Convention and Visitors Bureau will get assistance to bring in outdoor tourists
Published 12:00 am Saturday, August 20, 2022
Lawrence County is going to get help to bring in recreational tourists to help improve the local economy.
On Wednesday, it was announced that the Lawrence County Convention and Visitors Bureau and its partners had been accepted into an assistance program.
Marty Conley, director of the Lawrence County Convention and Visitors Bureau, said they had applied for it last fall and “we didn’t get it. But you don’t get everything.”
This year was different.
“I got a phone call about a month ago from a representative from the Appalachian Regional Commission who had seen our application,” Conley said.
ARC is designed to help out Appalachian counties and it had joined forces with U.S. EPA and other agencies to help create economic opportunities in communities by using Recreation Economy for Rural Communities assistance program.
And Lawrence County was one of 25 small and rural communities across the U.S. to be helped out by the program.
“We are very excited,” Conley said, adding that they have formed a steering committee to determine what recreational resources the county has, such as Wayne National Forest and the Ohio River, and what can be done to improve access to those resources to make it more attractive to outdoor tourists.
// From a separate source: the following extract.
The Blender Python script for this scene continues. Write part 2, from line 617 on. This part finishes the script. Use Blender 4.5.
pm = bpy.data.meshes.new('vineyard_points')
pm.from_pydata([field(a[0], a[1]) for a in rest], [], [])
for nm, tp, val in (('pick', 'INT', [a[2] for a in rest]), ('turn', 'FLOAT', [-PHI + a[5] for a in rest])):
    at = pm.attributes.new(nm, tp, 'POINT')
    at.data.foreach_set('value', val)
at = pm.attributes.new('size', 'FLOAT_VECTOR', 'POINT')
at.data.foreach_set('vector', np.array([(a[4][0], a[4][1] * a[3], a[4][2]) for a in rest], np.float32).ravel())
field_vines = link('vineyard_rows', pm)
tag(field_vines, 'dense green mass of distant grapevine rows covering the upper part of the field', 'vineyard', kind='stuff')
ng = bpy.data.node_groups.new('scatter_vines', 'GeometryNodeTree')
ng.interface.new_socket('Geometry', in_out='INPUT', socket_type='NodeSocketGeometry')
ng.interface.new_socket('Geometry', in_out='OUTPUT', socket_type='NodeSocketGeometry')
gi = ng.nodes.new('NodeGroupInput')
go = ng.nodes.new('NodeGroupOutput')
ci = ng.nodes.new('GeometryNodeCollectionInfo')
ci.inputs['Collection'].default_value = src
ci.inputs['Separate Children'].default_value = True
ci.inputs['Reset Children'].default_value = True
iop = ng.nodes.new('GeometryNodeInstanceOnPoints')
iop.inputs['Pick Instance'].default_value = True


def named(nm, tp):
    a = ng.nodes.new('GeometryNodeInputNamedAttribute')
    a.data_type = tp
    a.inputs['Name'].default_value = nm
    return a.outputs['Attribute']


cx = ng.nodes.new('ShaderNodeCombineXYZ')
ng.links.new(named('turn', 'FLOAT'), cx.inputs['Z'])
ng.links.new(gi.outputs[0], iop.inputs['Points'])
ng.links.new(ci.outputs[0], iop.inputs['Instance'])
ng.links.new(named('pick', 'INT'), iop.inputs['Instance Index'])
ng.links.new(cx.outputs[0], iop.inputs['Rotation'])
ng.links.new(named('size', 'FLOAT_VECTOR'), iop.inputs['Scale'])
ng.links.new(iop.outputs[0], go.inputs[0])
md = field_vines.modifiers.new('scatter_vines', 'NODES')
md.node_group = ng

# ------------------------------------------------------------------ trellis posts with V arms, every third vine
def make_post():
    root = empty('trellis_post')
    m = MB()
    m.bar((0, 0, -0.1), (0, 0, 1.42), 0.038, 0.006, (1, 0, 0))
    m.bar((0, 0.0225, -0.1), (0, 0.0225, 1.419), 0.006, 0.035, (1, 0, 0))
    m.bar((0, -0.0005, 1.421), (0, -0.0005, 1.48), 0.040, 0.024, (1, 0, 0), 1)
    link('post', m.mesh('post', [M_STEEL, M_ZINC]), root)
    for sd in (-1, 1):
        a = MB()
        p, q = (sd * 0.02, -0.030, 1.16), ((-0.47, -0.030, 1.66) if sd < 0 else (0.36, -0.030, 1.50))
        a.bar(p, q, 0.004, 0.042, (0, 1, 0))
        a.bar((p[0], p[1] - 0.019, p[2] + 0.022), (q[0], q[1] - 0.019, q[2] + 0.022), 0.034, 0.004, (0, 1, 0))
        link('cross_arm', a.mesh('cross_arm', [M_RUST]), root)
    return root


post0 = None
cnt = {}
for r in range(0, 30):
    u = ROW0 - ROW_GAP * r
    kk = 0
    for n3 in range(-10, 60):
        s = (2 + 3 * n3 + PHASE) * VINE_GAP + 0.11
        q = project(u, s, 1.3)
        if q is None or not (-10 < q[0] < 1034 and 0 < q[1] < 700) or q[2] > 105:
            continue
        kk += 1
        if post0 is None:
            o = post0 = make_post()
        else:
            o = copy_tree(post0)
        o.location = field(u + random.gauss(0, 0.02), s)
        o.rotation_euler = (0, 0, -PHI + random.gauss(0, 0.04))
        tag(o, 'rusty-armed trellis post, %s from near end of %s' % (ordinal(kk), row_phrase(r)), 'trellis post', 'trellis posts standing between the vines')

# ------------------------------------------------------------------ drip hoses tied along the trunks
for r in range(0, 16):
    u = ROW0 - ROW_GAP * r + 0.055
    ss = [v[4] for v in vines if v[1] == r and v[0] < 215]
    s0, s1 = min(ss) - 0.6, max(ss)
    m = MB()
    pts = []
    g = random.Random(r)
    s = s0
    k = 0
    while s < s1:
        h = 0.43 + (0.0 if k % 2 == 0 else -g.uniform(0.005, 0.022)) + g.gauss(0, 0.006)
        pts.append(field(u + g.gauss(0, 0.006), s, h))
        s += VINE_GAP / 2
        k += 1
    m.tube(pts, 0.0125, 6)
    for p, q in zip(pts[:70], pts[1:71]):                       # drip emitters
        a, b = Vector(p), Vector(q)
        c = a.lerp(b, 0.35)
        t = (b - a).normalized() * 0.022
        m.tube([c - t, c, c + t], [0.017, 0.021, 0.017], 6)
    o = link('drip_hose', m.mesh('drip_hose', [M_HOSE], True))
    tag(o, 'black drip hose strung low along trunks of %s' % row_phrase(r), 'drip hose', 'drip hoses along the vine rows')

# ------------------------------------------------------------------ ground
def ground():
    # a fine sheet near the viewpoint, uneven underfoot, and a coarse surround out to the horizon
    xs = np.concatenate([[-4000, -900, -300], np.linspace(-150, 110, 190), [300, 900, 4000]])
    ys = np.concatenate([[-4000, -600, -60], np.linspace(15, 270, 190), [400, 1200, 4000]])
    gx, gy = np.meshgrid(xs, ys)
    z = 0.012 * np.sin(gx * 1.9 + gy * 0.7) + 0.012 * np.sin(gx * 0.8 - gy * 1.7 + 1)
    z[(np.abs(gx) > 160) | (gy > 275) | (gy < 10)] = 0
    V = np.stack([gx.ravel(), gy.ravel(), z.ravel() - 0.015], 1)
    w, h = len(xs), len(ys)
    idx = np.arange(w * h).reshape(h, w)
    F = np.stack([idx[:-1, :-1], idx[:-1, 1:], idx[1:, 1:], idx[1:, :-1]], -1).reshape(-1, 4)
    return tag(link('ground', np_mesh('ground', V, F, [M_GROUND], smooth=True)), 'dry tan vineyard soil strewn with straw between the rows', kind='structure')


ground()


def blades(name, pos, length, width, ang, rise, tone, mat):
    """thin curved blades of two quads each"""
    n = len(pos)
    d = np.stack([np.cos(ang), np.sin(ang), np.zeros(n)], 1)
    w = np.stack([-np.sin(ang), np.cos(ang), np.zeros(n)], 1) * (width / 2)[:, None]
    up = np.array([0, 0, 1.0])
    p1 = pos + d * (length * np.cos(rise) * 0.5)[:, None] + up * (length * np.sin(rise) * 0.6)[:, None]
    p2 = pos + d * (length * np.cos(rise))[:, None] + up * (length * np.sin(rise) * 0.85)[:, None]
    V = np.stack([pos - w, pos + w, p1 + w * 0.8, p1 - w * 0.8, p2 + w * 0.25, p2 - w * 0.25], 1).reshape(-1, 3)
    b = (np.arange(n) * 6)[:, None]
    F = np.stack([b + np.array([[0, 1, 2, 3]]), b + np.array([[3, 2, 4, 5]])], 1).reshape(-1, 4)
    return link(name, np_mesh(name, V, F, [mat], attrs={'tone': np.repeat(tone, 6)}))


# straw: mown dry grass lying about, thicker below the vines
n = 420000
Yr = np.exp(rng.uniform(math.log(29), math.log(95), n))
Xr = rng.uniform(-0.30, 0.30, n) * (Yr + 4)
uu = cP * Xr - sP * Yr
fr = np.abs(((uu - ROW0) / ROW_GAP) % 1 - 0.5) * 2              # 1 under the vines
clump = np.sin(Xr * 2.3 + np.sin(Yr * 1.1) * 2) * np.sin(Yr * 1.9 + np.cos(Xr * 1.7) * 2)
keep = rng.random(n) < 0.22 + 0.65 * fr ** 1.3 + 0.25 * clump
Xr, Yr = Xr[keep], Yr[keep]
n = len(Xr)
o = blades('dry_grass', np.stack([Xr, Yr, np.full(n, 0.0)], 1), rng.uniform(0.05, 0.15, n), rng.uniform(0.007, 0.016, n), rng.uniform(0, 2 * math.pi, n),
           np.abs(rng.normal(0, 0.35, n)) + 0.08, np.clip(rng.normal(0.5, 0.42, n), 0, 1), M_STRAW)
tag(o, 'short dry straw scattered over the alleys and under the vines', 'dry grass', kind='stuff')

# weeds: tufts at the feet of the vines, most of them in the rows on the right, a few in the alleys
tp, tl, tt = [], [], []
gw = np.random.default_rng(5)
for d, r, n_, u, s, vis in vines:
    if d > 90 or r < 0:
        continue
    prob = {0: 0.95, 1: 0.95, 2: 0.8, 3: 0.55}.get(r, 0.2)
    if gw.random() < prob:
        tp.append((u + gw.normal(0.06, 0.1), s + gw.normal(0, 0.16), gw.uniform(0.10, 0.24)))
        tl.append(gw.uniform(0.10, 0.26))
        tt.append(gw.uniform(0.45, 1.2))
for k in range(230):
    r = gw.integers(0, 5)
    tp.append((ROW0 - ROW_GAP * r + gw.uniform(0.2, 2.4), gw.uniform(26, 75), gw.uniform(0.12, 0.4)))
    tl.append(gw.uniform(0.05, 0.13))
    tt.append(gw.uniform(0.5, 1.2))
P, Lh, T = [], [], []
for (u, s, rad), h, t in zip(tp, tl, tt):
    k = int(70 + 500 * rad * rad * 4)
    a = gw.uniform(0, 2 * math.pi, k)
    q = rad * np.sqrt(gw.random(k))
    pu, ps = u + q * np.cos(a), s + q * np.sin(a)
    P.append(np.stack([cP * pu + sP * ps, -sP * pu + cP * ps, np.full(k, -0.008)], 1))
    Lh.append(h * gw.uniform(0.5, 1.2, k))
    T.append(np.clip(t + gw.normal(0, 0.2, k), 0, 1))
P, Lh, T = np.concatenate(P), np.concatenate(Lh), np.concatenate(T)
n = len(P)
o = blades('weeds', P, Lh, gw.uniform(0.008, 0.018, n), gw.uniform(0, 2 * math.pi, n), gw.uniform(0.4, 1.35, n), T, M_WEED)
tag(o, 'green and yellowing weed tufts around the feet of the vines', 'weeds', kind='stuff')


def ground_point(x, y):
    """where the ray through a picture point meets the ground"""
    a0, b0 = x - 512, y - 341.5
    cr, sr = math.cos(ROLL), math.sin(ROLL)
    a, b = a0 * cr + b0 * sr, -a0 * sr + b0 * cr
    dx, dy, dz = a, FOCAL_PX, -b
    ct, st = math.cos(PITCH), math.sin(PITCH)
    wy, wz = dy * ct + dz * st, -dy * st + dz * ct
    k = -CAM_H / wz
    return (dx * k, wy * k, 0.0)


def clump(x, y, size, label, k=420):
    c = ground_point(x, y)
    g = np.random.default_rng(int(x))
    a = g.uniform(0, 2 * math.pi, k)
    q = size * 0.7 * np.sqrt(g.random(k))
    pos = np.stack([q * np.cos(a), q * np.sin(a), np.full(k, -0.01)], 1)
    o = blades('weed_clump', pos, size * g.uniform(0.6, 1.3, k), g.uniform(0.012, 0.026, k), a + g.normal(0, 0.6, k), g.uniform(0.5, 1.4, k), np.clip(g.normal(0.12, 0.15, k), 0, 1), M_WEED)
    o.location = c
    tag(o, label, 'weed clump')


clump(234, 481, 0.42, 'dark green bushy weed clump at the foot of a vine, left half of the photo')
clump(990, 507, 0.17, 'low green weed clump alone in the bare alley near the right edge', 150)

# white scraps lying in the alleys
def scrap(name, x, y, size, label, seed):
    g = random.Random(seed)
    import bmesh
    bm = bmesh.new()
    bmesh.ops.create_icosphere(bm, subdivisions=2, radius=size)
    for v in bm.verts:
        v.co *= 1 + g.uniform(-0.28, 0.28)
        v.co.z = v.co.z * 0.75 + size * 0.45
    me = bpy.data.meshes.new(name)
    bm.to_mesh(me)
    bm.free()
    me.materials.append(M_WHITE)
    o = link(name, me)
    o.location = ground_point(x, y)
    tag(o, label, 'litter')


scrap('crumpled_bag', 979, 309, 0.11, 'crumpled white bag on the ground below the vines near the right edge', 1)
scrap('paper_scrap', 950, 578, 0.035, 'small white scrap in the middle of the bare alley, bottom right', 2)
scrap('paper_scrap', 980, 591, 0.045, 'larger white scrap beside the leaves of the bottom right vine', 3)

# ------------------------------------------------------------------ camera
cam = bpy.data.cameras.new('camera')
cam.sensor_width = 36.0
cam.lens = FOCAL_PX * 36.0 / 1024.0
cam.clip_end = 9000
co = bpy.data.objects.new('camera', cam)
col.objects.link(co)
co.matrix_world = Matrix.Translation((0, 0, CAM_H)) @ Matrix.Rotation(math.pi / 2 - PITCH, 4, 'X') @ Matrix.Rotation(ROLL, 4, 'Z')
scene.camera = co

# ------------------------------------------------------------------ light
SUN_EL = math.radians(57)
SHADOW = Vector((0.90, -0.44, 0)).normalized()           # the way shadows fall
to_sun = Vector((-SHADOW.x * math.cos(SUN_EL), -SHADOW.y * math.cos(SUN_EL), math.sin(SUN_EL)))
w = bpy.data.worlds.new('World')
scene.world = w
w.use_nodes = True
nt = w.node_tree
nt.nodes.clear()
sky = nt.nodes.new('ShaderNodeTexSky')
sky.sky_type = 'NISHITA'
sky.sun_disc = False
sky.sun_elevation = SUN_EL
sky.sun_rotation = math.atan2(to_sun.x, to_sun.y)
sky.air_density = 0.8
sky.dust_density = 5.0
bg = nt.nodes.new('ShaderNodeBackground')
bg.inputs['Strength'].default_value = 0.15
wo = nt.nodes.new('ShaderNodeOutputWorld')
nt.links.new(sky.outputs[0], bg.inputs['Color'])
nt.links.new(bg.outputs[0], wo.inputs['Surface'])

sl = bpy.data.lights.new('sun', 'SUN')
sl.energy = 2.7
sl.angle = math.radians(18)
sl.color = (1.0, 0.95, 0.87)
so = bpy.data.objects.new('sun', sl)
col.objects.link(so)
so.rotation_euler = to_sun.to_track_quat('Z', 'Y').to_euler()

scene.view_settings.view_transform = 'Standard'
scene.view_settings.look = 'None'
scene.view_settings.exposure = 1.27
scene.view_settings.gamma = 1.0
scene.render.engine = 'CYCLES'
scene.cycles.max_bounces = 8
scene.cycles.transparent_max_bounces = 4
With more tourists comes more economic possibilities for local businesses.
Conley said the steering committee is made up of six people who will get the process started.
“It will grow as we do more things with folks from around the county,” he said. Next spring, they will start having a series of meetings with a consultant group called Revised Strategies.
A federal planning team will work with the steering committee over the course of four to six months, with a two-day facilitated community workshop as the focal point.
Participants will work together to develop strategies and an action plan to grow their local outdoor recreation economies.
“We will start off with three Zoom meetings, talk about the area, talk about what we have here and what we need here. We are going to boil it down to what are our recreational assets and are they impacting the economy, and if they are not, how can they,” Conley explained. Then, the consulting group will come to Lawrence County and check out things like the towns and WNF. “The purpose is to get pointed in the right direction for funding, for the assets we need for outdoor recreation. This whole thing is about outdoor recreation and impacting the community economically.”
Conley said this was a good time to hear about getting this assistance.
He had been working with the Voinovich Center about a recreation plan and they were about to go public to get some feedback from the public.
“We’ve never really had a recreation plan, so it really looks like things are lining up,” Conley said. “The recreation plan will be a bonus add on as we push along. We are going to strip everything down and build it back up.”
Recreational tourism has become a big business opportunity for Appalachia with ARC Federal Co-Chair Gayle Manchin citing statistics that the travel and tourism industry brings in $4.5 billion in local tax revenue to the region as well as employing over a half-million people.
The Recreation Economy for Rural Communities (RERC) program builds on our region’s economic development potential by investing in Appalachia’s local heritage and natural assets, which will lead to more vibrant downtowns and expanded growth for outdoor recreation industries,” Manchin said.